**RECORDED INFORMATION**.
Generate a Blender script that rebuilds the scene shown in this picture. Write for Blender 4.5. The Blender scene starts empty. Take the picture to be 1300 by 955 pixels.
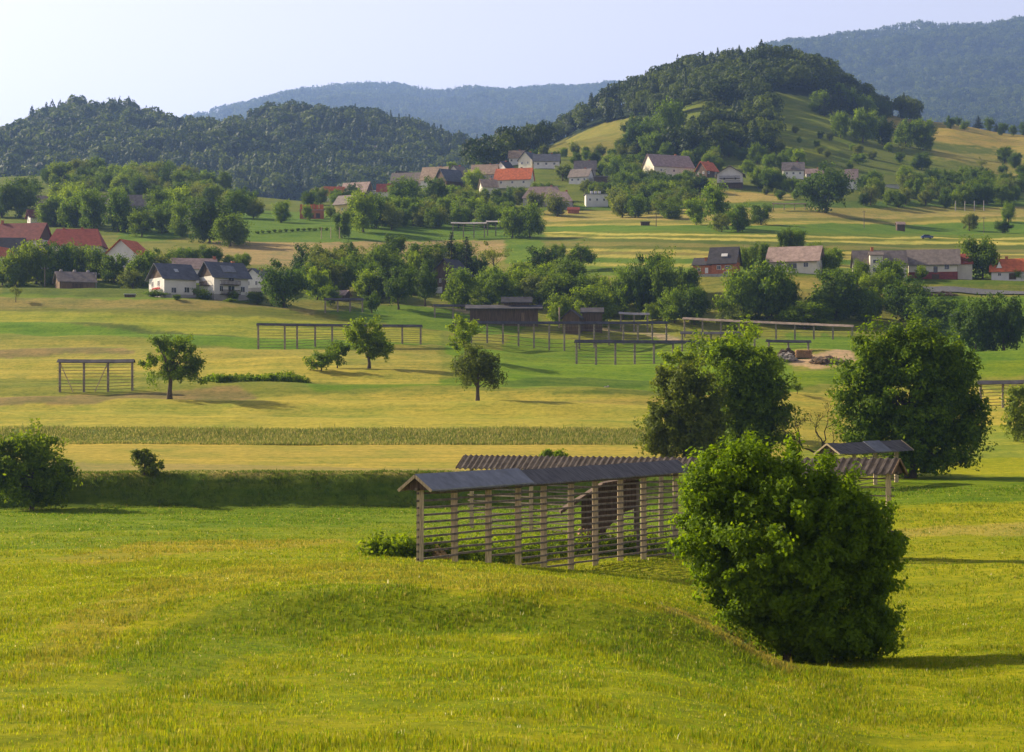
import bpy, math, random
import numpy as np
from mathutils import Vector, Matrix, noise as mnoise

HAZE_D = 0.78e-4
R = math.radians
F = 2528.0            # focal length in pixels of the 1300 px wide photograph
HZ = 550.0            # row of the true horizon
scene = bpy.context.scene
COL = scene.collection
rng = np.random.default_rng(7)
random.seed(7)

# ------------------------------------------------------------------ render / camera / light
scene.render.engine = 'CYCLES'
cy = scene.cycles
cy.use_denoising = True
cy.max_bounces = 6; cy.diffuse_bounces = 3; cy.glossy_bounces = 2
cy.transmission_bounces = 3; cy.transparent_max_bounces = 6; cy.volume_bounces = 1
cy.sample_clamp_indirect = 4
scene.view_settings.view_transform = 'Standard'
scene.view_settings.look = 'None'
scene.view_settings.exposure = 0.95
scene.view_settings.gamma = 1.0

cam = bpy.data.cameras.new('camera')
cam.sensor_width = 36.0
cam.lens = 36.0 * F / 1300.0
cam.shift_y = (HZ - 477.5) / 1300.0
cam.clip_start = 0.5
cam.clip_end = 20000
cam_o = bpy.data.objects.new('camera', cam)
cam_o.location = (0, 0, 0)
cam_o.rotation_euler = (R(90), 0, 0)
COL.objects.link(cam_o)
scene.camera = cam_o

SUN_AZ = 27.0         # degrees beyond the left-hand perpendicular of the view
SUN_EL = 30.0
sdir = Vector((-math.cos(R(SUN_EL)) * math.cos(R(SUN_AZ)), math.cos(R(SUN_EL)) * math.sin(R(SUN_AZ)), math.sin(R(SUN_EL))))
sun = bpy.data.lights.new('sun', 'SUN')
sun.energy = 5.0
sun.angle = R(0.6)
sun.color = (1.0, 0.85, 0.60)
sun_o = bpy.data.objects.new('sun', sun)
sun_o.rotation_euler = sdir.to_track_quat('Z', 'Y').to_euler()
sun_o.location = (-60, 0, 120)
COL.objects.link(sun_o)

world = bpy.data.worlds.new('World')
scene.world = world
world.use_nodes = True
nt = world.node_tree
nt.nodes.clear()
sky = nt.nodes.new('ShaderNodeTexSky')
sky.sky_type = 'NISHITA'
sky.sun_disc = False
sky.sun_elevation = R(SUN_EL)
sky.sun_rotation = math.atan2(sdir.x, sdir.y)
sky.altitude = 300
sky.air_density = 1.0
sky.dust_density = 3.0
sky.ozone_density = 1.0
bg = nt.nodes.new('ShaderNodeBackground')
bg.inputs['Strength'].default_value = 0.102
out = nt.nodes.new('ShaderNodeOutputWorld')
tint = nt.nodes.new('ShaderNodeMix'); tint.data_type = 'RGBA'; tint.blend_type = 'MULTIPLY'; tint.inputs[0].default_value = 1.0
tint.inputs[7].default_value = (1.25, 1.12, 1.19, 1)
# hazy summer sky: bright band over the horizon, dimmed overhead to cut fill light
tcw = nt.nodes.new('ShaderNodeTexCoord'); sep = nt.nodes.new('ShaderNodeSeparateXYZ'); nt.links.new(tcw.outputs['Generated'], sep.inputs[0])
mrw = nt.nodes.new('ShaderNodeMapRange'); mrw.interpolation_type = 'SMOOTHSTEP'
mrw.inputs[1].default_value = 0.20; mrw.inputs[2].default_value = 0.62; mrw.inputs[3].default_value = 1.0; mrw.inputs[4].default_value = 0.38
nt.links.new(sep.outputs['Z'], mrw.inputs[0])
dk = nt.nodes.new('ShaderNodeVectorMath'); dk.operation = 'SCALE'
hsw = nt.nodes.new('ShaderNodeHueSaturation'); hsw.inputs['Saturation'].default_value = 0.40; nt.links.new(sky.outputs[0], hsw.inputs['Color'])
nt.links.new(hsw.outputs[0], tint.inputs[6]); nt.links.new(tint.outputs[2], dk.inputs[0]); nt.links.new(mrw.outputs[0], dk.inputs['Scale']); nt.links.new(dk.outputs[0], bg.inputs[0])
nt.links.new(bg.outputs[0], out.inputs[0])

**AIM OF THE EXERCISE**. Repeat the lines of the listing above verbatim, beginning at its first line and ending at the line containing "COL.objects.link(sun_o)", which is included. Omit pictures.

**THE COMPLETED TASK**.
Generate a Blender script that rebuilds the scene shown in this picture. Write for Blender 4.5. The Blender scene starts empty. Take the picture to be 1300 by 955 pixels.
import bpy, math, random
import numpy as np
from mathutils import Vector, Matrix, noise as mnoise

HAZE_D = 0.78e-4
R = math.radians
F = 2528.0            # focal length in pixels of the 1300 px wide photograph
HZ = 550.0            # row of the true horizon
scene = bpy.context.scene
COL = scene.collection
rng = np.random.default_rng(7)
random.seed(7)

# ------------------------------------------------------------------ render / camera / light
scene.render.engine = 'CYCLES'
cy = scene.cycles
cy.use_denoising = True
cy.max_bounces = 6; cy.diffuse_bounces = 3; cy.glossy_bounces = 2
cy.transmission_bounces = 3; cy.transparent_max_bounces = 6; cy.volume_bounces = 1
cy.sample_clamp_indirect = 4
scene.view_settings.view_transform = 'Standard'
scene.view_settings.look = 'None'
scene.view_settings.exposure = 0.95
scene.view_settings.gamma = 1.0

cam = bpy.data.cameras.new('camera')
cam.sensor_width = 36.0
cam.lens = 36.0 * F / 1300.0
cam.shift_y = (HZ - 477.5) / 1300.0
cam.clip_start = 0.5
cam.clip_end = 20000
cam_o = bpy.data.objects.new('camera', cam)
cam_o.location = (0, 0, 0)
cam_o.rotation_euler = (R(90), 0, 0)
COL.objects.link(cam_o)
scene.camera = cam_o

SUN_AZ = 27.0         # degrees beyond the left-hand perpendicular of the view
SUN_EL = 30.0
sdir = Vector((-math.cos(R(SUN_EL)) * math.cos(R(SUN_AZ)), math.cos(R(SUN_EL)) * math.sin(R(SUN_AZ)), math.sin(R(SUN_EL))))
sun = bpy.data.lights.new('sun', 'SUN')
sun.energy = 5.0
sun.angle = R(0.6)
sun.color = (1.0, 0.85, 0.60)
sun_o = bpy.data.objects.new('sun', sun)
sun_o.rotation_euler = sdir.to_track_quat('Z', 'Y').to_euler()
sun_o.location = (-60, 0, 120)
COL.objects.link(sun_o)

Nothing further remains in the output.